The other good, more scalable approach is to use a caching tier for your applications. Caches are a basic principle used throughout computer science—not every call to every system needs to happen in real-time with the latest value. Remote calls tend to be expensive, and if we can use something repeatedly the performance cost is cheaper. In the cloud world, many smaller things (services) are cheaper than one giant large thing in cloud economics. This means it’s typically a better design to build a system to scale out rather than requiring scaled-up hardware (this is a fundamental idea of distributed systems architecture).
The hard part about building systems reliant on stateful data (a fancy way of saying databases) is scaling out the write workload across multiple nodes. It’s possible, in a few different ways, but typically requires the application to be designed in that manner from the start and isn’t easy to implement after initial design. However, most database workloads, even on busy online transaction processing systems, do at least 50% (if not more) of their I/O (reading or writing to storage) as read activity.

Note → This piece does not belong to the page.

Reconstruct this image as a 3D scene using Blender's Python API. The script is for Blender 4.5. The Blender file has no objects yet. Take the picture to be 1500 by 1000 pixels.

How does this help us?
Reads are often repeated—this works on the notion that data isn’t updated frequently. A round-trip from your application’s front end to the back-end datastore is expensive—it’s a remote call, and potentially one that must reach all the way through to the storage on database engine. Sure, the database engine will cache records in its buffer pool, but it also has limited resources. The most common solution to this is to use Redis cache, an open-source solution that stores data in-memory in a key-value format (it falls under the category of NoSQL solutions).
Redis requires some changes to your application’s code, to look in the cache, before going to the database. However, Redis has broad application and language support. In the case of our WordPress site, it was a matter of installing a plugin, and then we were off and running. Redis also offers the benefit of being able to scale-out horizontally, so you can add scale to your application as your workload increases. You can control how long your key values live (just like DNS), and you can persist data to disk if your application requires it.
Caching data is vitally important to all manner of software. In a modern distributed systems architecture, it makes sense to include a key-value cache like Redis in your application stack. It can dramatically reduce workloads and save you expensive cloud database (or even database licenses from Microsoft or Oracle, if you’re in a virtual machine) and help your application scale as your workload grows.